Genderless robes and puffer jackets feature in Season 0, a collection of exclusive digital garments created for the metaverse using The Fabricant's new online co-creation studio.
Season 0 is the debut collection curated with The Fabricant's Studio platform, where users can create virtual couture as NFTs with fashion brands and creatives.
The collection is being exhibited today during digital fashion house The Fabricant's guest editorship for Dezeen 15 – an online festival to celebrate Dezeen's 15th birthday.
As part of the event, The Fabricant's co-founder Amber Slooten discussed the company's manifesto for the future of digital fashion in a live interview with Dezeen editor-in-chief Marcus Fairs.
A total of 50 pieces by 50 individuals users of The Fabricant Studio were made for the Season 0 collection.
Each garment is one-off and minted as an NFT, meaning it is available to trade and wear in various environments in the metaverse – an emerging digital universe.
NFTs, or non-fungible tokens, are digital certificates that indicate the ownership and authenticity of digital assets. They are individually recorded or minted on a blockchain, allowing them to be bought, sold and collected.
In Season 0, each item of virtual clothing derives from one of six blank templates, or "master garments", created by different brands and creatives.
Alongside The Fabricant, these included fashion brands Dickies and Marques Almeida and digital designers Mengze Zheng, Idiat Shiole and Taskin Goec.

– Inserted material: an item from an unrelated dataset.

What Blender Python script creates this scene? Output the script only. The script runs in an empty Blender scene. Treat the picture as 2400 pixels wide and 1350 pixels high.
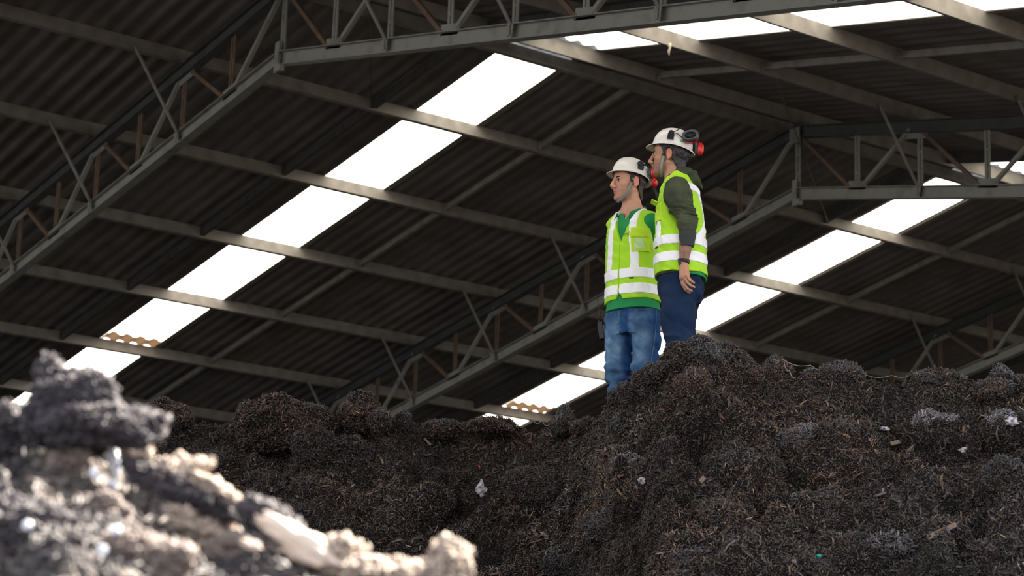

Users of the platform, they customised these master garments with their choice of 25 unique digital fabrics that were developed by The Fabricant exclusively for the platform.
"The beauty of the 3D digital fashion world is there is no definitive iteration of a garment; looks can be remixed eternally and we expect to be inspired right back with other visual points of view on our collections," said The Fabricant.
"Each creator also comes with a different cultural perspective and we wanted this to be part of the platform from the get-go," it told Dezeen.
Workwear label Dickies master garment is called the Eisenhower Jacket, while Marques Almeida dropped a classic puffer jacket design into the platform.
A genderless robe called The Pluriform was The Fabricant's contribution to the collection.
Mengze Zheng, a digital fashion designer based in Beijing, designed a digital jacket called Gnosist, while Berlin-based designer Taskin Goec offered the Tario Dress, a garment that pays homage to couturiers of the 20th century.
The final template, named Gẹlẹ, was created by Nigerian designer Idiat Shiole. It draws on Shiole's Nigerian heritage, referencing Gẹlẹdẹ masks that honour the powers of women, female ancestors and goddesses.
To exhibit Season 0, The Fabricant has created a virtual fashion show using Unreal Engine – a real-time 3D creation tool for building real-time experiences developed by Epic Games.
Every garment minted in Season 0 will soon be open to bids in an auction during Flow Fest – an online event showcasing the various projects built on the Flow blockchain, such as The Fabricant Studio.
The Fabricant has created a virtual fashion show to exhibit Season 0
Other digital fashion collections launched by The Fabricant include the gender-fluid RenaiXance created with RTFKT and the Animator Overcoat, a piece of unisex virtual haute couture designed with Toni Maticevski that is decorated with claw-like spikes.
The Fabricant Studio's next season will launch on 30 November and be open for anyone to join, while new brands and creatives are invited to drop master garments.